Troubleshooter: Grandparent scam

March 31, 2010 4:38:23 PM PDT
When a grandmother got a call recently from a man claiming to be a police officer, she was worried sick. The man said the woman's 17-year-old granddaughter was in jail in Canada. They even put her on the phone.

"She was crying and said 'Granny please, please don't call mom and dad, I don't want to hurt them. Hurting you is worse, but I don't want to hurt them too,'" said the woman who asked not to be identified.

The woman said she didn't know why her granddaughter would be in Canada, but then she remembered she was planning a spring break trip. Flustered, she didn't try to confirm the story.

"I was worried to death because she gave me so many minutes to get it to her," recalled the woman.

She headed straight to the bank and withdrew more than $2,500 for the alleged bond. Then, she followed the instructions on where to wire it.

"I love my grandchildren so much. I wanted her home with me," said the woman.

But then came another frantic phone call. The girl needed another $2,500 for an attorney. She wired the cash and was told her granddaughter was on a flight to Raleigh Durham Airport and she would be home soon. She waited and waited.

"Come in here and cried sitting in the chair waiting for daylight to come," she recalled.

At daylight, she didn't hear from her granddaughter, so she finally went to her son's home to let him know his daughter was in big trouble.

"They said no she's been in school the whole week and she worked last night till 9:00," said the woman.

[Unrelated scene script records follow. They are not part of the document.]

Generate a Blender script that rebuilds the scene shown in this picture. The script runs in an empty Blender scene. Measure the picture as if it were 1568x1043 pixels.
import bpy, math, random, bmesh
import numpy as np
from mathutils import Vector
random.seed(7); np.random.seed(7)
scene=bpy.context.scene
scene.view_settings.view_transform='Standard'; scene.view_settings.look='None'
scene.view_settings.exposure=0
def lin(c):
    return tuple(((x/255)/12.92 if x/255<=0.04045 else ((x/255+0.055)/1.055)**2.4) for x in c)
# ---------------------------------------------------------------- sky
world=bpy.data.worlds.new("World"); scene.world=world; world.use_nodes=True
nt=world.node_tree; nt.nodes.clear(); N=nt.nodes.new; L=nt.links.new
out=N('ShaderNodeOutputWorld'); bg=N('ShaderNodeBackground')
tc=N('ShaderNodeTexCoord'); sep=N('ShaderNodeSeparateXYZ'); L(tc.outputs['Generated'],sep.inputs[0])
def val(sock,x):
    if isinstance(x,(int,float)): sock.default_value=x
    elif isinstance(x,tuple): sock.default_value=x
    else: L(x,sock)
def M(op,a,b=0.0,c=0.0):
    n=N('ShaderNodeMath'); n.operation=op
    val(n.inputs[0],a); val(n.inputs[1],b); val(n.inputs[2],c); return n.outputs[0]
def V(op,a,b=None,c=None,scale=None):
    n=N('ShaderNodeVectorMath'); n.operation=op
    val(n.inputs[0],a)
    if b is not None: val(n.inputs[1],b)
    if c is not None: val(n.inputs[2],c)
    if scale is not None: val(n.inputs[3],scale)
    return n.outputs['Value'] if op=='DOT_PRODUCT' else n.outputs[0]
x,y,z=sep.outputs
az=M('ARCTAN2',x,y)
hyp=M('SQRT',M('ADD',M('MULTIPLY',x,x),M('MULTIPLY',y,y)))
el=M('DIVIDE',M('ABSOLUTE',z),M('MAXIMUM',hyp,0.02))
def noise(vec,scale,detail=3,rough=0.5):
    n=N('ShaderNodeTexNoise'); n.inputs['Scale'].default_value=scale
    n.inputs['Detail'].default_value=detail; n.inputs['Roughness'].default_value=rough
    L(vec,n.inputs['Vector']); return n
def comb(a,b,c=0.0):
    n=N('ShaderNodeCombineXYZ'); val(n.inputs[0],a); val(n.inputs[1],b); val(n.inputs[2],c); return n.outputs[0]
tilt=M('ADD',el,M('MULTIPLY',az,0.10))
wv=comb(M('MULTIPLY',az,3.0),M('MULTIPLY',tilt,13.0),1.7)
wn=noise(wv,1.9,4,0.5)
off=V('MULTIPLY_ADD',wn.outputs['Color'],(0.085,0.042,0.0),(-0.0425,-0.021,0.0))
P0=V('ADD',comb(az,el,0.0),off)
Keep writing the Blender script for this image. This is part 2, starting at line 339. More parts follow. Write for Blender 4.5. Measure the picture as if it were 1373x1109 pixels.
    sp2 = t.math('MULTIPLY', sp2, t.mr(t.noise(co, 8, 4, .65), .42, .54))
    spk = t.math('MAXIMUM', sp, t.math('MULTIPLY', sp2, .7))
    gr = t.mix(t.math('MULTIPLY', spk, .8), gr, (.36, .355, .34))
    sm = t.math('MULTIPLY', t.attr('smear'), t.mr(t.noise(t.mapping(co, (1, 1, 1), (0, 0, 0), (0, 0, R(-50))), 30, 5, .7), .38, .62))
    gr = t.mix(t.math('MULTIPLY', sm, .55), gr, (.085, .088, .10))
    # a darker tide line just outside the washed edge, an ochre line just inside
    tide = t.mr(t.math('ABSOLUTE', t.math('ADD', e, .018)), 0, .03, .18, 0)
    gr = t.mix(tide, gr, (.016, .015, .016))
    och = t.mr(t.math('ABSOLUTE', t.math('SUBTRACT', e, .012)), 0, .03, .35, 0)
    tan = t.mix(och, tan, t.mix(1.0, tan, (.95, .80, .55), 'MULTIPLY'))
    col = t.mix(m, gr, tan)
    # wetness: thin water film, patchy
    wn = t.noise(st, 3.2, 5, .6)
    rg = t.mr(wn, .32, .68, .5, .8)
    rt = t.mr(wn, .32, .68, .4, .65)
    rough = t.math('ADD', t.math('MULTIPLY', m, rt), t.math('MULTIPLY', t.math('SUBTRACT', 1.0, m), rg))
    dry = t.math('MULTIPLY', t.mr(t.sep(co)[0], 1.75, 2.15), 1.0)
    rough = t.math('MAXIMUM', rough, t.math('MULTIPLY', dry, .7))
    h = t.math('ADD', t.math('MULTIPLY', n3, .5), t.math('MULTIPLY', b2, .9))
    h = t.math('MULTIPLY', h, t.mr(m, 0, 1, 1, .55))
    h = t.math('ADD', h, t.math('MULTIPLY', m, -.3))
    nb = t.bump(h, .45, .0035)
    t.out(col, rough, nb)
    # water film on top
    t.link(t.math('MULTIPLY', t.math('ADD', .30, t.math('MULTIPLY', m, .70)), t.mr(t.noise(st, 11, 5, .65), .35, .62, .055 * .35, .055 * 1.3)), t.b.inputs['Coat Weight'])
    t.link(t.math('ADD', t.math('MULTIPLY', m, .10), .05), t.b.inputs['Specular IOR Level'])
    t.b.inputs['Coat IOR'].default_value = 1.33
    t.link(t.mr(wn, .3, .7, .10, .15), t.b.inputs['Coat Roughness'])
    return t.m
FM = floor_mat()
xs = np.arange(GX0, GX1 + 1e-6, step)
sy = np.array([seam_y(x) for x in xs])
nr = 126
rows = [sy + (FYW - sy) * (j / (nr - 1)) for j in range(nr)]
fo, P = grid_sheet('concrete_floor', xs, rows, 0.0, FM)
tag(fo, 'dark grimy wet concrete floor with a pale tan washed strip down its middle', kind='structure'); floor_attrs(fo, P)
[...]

That's when she realized she'd been taken and that the girl on the phone wasn't really her granddaughter at all. And while she admits there were red flags, she says she ignored them all for the love of her granddaughter.

"You have to be a grandmother and a mother before you would know to say I wouldn't be that dumb. If you thought for a minute your child was in danger all you would think in your head is to get her home and that was me," she said.

And she's not alone. This scam is hitting grandparents all over the county.

Just last year, the Canadian Anti-fraud Centre got more than 1,100 reports from emergency scam victims in the U.S. who were taken for millions of dollars. And what's shocking about that number is that Canadian police say only about 5 percent of these cases are even reported because of embarrassment.

If you get a call like this, experts say the biggest red flag is if you're asked to wire money, especially out of the country. It's nearly impossible to track and catch the scammers.

So how do scammer's get this information? Sometimes it's through social networking sites.